Ironically, it's Patricia who uses her faith like ammunition, who puts down her daughter's faith. If she is so concerned about making Christianity "look good", then why doesn't she trust God to do the job? Why does she make it her own personal job?

Patricia intends to fix the relationship with her daughter - the end goal of that repair being to get her daughter back in Christianity. She dismisses the notion that belief in Islam can be just as deep and satisfying for Alana as she finds in Christianity.

In short: Patricia makes Alana's conversion all about herself, rather than about Alana. She takes it personally. She keeps wondering "what did I do wrong?" and moaning and gnashing her teeth and crying, rather than realizing that Alana choosing Islam had NOTHING to do with Patricia in any way.

Alana's parts of the book, however, didn't ramble all over the place. She actually addressed the issues at hand in a fairly straight forward manner - why she became a Muslim, what she sees in Islam to this day, her frustrations that her mother refuses to accept that she does, in fact, believe in God - she simply doesn't called Him by the name of "Jesus". Her worries that her mother will try to teach her kids Christianity, after Patricia states that she wants her grandchildren "to know Christ" (although I will give Patricia props when she actually attempts to respect her daughter's wishes and not teach things that are contrary to Islam). The way she feels like she has to walk on eggshells around her mother, like she can't be "too Muslim" around her family. I'd love to quote whole pages of Alana's words - she's open and honest, but without the drama her mother brings.

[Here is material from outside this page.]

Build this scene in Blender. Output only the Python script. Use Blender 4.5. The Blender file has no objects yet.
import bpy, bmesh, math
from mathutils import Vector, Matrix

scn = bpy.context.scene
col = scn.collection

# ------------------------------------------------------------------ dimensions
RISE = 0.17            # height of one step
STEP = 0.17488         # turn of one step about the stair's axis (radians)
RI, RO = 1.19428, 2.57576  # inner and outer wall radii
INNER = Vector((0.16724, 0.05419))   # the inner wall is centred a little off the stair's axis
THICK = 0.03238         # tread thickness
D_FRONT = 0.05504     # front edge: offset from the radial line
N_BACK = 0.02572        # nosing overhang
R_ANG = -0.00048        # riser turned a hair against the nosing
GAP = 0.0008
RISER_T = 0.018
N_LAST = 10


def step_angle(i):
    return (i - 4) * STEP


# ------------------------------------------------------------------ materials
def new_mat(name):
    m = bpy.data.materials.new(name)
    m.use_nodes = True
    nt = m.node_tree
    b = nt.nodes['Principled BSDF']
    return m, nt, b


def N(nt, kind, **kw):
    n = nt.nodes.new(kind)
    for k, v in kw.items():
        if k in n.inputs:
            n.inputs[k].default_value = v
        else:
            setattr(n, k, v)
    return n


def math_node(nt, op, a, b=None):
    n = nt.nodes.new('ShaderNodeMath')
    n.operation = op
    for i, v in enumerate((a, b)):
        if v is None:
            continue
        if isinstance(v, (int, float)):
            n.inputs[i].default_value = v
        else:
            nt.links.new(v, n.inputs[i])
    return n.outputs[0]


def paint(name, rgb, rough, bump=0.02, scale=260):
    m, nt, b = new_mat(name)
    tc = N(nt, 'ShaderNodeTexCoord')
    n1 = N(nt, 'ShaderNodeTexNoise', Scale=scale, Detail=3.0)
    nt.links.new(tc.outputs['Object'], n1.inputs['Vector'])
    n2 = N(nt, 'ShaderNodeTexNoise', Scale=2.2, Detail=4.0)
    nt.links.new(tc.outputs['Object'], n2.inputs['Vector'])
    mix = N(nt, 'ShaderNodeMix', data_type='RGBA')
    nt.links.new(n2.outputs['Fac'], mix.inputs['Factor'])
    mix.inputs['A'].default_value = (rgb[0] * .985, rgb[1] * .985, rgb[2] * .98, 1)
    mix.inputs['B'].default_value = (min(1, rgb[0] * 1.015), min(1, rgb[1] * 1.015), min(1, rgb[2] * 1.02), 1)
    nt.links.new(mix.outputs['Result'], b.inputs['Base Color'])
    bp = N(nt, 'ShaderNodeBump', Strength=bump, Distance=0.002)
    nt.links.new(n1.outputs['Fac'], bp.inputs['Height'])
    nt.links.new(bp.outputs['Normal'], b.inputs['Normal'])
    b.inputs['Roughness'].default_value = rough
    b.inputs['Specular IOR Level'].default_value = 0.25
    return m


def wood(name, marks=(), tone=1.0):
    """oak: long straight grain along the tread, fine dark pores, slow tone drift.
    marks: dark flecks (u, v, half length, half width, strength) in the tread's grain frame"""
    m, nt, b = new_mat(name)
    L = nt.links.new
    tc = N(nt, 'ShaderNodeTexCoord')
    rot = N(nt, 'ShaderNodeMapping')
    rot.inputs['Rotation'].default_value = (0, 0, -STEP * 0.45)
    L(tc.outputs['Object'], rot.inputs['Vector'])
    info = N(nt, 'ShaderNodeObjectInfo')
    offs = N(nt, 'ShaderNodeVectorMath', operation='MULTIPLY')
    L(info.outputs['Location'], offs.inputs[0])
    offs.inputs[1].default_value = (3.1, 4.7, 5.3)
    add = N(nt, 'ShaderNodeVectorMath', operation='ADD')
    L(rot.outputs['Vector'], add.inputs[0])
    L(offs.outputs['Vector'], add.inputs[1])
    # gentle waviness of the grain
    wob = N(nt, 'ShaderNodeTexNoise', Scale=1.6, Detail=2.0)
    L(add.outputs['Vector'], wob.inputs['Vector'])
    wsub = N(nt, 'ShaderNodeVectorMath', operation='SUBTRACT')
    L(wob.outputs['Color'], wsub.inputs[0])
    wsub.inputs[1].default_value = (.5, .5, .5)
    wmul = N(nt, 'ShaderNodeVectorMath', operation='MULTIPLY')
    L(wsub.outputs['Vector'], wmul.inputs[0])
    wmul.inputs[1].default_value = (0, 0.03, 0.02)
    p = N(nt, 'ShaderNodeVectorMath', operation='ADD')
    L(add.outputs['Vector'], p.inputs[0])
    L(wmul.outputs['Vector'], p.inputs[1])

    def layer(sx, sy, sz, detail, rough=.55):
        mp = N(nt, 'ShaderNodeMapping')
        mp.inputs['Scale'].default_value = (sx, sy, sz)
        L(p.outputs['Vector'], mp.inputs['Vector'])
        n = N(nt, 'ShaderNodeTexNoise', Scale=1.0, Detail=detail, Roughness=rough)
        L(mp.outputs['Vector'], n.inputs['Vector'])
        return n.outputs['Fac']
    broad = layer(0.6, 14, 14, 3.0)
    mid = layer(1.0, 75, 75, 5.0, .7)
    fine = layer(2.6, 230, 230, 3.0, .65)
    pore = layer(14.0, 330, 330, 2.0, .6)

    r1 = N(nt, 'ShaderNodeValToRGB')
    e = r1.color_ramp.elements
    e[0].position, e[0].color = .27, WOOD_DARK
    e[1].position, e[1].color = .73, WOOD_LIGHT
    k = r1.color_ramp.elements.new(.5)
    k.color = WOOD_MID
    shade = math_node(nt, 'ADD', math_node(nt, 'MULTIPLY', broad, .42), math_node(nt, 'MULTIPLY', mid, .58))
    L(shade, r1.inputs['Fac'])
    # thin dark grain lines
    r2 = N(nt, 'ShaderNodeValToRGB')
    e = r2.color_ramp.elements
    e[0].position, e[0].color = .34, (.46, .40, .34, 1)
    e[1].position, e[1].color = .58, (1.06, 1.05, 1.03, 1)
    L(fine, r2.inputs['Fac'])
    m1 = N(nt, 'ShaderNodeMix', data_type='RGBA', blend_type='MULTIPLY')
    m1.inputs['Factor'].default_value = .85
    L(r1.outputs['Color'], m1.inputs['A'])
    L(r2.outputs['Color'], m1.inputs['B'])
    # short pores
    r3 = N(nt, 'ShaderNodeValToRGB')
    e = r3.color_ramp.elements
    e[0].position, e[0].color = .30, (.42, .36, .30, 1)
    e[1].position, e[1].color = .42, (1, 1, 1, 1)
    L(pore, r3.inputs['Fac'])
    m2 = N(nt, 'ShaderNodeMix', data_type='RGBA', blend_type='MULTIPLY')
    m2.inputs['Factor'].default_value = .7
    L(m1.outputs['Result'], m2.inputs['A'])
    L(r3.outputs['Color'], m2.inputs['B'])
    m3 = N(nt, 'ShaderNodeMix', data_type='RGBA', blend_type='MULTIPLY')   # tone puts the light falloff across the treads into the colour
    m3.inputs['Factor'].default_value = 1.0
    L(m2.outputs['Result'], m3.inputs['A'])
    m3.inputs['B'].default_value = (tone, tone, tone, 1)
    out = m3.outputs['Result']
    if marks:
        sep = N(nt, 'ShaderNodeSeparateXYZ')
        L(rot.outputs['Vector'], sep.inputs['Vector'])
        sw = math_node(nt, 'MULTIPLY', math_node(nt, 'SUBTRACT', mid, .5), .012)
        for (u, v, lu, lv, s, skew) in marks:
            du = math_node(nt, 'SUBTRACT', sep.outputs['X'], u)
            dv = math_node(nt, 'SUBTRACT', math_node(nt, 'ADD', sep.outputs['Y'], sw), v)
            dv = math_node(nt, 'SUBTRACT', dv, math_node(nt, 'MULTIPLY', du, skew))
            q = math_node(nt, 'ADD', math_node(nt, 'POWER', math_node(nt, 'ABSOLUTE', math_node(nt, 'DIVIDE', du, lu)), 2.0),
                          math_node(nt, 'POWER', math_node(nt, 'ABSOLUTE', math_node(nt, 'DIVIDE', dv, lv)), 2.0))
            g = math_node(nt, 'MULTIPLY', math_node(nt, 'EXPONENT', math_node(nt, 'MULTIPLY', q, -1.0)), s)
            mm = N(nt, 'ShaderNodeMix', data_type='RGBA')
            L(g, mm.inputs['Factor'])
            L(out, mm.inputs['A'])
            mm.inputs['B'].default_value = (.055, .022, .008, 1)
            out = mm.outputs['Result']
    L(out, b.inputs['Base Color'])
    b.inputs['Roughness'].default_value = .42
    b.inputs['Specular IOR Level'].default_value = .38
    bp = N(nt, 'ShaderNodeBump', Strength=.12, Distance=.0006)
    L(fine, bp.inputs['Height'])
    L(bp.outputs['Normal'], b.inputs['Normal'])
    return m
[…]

In many cases, as I read Alana's sections, I felt like I was reading dialogue from my own head. Things I've thought, felt, and said. We have many of the same frustrations in dealing with our Christian families (even when those families are, in many cases, nominal in their practice of Christianity, they rarely waste time jumping up on the soapbox to preach to us of how "wrong" we are).

In the end, I wasn't convinced that there was any peace, any sort of resolution in their relationship. Patricia has decided to hold her tongue (for now), to grin and bear it, but that's far from peace or acceptance and her thinking about Islam hasn't changed even a bit.

This book was an exercise in frustration. If I'd read it in hardcopy, I would likely have thrown the book at the wall. I was going to give a copy of this to my mom, but now that I've read it, I may go with "Daughters of Another Path" (written by a Christian mother after her daughter converted) instead. I wish Alana would have written this book on her own - it would have turned out much better.

Still want to read it? "Undivided" releases on April 28. Purchase it at your local Christian bookstore, Books A Million, Barnes and Noble, or at Amazon. Then come back and tell me what you thought of it!

Monday, April 6, 2015

I'm Baaaaaaack... and What I'm Reading

Salam aleikum! After going MIA last summer, I'm back. Sort of. I went back to school, so that (with the assistance of employment) has been consuming my life.

I'm going to try and post more often and actually think of something to say (not that any of you probably even give a hoot, but whatever). There's a book coming out here at the end of the month called "Undivided: A Muslim Daughter, Her Christian Mother, Their Path to Peace" by Patricia and Alana Raybon. I've read the first seven pages (gracias to The Today Show's link) and really can't wait to read this book. I'm wondering how much it's going to tread the "you're my kid and I love you but I disagree with you and think you're wrong and going to Hell because you aren't Christian" line, largely because it's being published by Christian powerhouse Thomas Nelson (which seems to publish 3 out of 4 titles, fiction and non-fiction alike, in the Christian market). I guess we'll see. I'm gonna get it ASAP and will review it here, inshAllah.